The submission back-and-forth
that holds up your group close.
A thought exercise on where AI fits in multi-entity finance operations. Sample data illustrates a Flutterwave-scale fintech operation across four African markets.
The validation work that compounds across geography
When a fintech operates across 30+ markets, each subsidiary submits its trial balance to group finance monthly.
Group finance reviews each submission for completeness, consistency, and correctness. They send back questions. Subsidiaries respond. Group finance reviews again.
This back-and-forth is rarely the bottleneck people expect. The actual consolidation logic is fast — modern systems handle it. The real time gets lost in the validation cycles that come before consolidation can begin.
A subsidiary submits “Bank Charges” when group standard expects “Financial Charges.” A typo in an account name breaks the mapping. A 43% jump in marketing expense goes unexplained. An intercompany transaction has no counterparty tagged.
Each of these requires a human review cycle. Across 30+ subsidiaries, those cycles stack into days of manual coordination work each month.
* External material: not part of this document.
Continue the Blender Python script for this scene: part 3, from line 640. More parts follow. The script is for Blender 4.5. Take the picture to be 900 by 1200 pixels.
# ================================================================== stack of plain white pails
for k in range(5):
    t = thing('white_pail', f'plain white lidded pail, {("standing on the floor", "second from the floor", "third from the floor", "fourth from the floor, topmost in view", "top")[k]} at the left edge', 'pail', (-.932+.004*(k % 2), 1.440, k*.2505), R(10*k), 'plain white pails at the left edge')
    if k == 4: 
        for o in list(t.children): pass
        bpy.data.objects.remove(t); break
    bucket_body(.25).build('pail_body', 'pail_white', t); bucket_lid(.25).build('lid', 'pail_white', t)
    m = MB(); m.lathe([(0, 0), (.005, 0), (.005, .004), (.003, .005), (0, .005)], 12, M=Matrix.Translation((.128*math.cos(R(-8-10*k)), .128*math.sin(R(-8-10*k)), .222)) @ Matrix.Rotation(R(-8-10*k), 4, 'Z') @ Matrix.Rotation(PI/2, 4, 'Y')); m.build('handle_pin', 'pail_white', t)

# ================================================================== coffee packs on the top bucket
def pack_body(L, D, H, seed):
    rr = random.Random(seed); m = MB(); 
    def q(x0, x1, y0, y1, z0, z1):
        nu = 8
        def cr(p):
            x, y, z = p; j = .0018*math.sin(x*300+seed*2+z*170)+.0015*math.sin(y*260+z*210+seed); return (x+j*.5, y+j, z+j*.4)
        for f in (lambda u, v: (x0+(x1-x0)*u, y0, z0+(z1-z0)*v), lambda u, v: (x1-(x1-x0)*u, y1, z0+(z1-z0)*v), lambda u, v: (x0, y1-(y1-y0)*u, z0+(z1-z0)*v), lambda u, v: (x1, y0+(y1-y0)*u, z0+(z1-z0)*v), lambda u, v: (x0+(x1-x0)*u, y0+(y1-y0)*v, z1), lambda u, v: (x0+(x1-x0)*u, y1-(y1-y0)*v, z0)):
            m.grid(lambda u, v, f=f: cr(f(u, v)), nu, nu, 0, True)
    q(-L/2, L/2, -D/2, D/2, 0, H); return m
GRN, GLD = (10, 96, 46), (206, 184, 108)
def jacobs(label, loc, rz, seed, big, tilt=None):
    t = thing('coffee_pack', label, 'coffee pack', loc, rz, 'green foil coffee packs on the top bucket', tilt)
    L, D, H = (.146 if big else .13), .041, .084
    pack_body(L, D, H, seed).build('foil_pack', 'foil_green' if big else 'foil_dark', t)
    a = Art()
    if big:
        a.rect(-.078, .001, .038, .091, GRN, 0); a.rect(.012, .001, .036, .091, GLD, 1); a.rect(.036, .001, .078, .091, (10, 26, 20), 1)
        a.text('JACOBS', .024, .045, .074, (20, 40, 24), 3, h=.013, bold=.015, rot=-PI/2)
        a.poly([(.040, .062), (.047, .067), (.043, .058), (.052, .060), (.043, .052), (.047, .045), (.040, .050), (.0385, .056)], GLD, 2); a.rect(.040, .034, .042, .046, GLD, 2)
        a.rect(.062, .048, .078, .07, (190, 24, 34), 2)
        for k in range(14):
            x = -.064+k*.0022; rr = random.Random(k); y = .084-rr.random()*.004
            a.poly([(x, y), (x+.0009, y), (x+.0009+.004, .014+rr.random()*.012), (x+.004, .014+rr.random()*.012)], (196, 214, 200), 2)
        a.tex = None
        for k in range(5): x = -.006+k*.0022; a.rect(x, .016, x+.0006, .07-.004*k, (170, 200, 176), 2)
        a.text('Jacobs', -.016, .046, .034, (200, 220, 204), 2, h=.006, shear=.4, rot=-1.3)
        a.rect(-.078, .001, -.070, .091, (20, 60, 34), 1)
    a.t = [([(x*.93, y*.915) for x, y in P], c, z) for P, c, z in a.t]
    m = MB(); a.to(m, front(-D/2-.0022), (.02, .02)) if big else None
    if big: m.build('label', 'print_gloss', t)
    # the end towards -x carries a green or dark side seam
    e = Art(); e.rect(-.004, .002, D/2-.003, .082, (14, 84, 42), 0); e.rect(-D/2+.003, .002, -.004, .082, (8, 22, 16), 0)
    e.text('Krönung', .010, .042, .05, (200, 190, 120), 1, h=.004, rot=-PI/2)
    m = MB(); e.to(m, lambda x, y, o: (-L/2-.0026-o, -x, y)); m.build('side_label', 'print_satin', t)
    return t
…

This is where AI assistance can compress real time — not by replacing accountants, but by catching the catchable issues before review.
Three steps
Upload subsidiary trial balance
Each subsidiary uploads its monthly trial balance against the group standard chart of accounts.
AI flags issues for review
Pattern recognition finds typos, unmapped accounts, missing intercompany tags, and unexplained variances. Each flag includes a suggested resolution.
Export validated trial balance
Subsidiary teams resolve flags. Group finance receives a validated submission ready for consolidation. The cycles compress.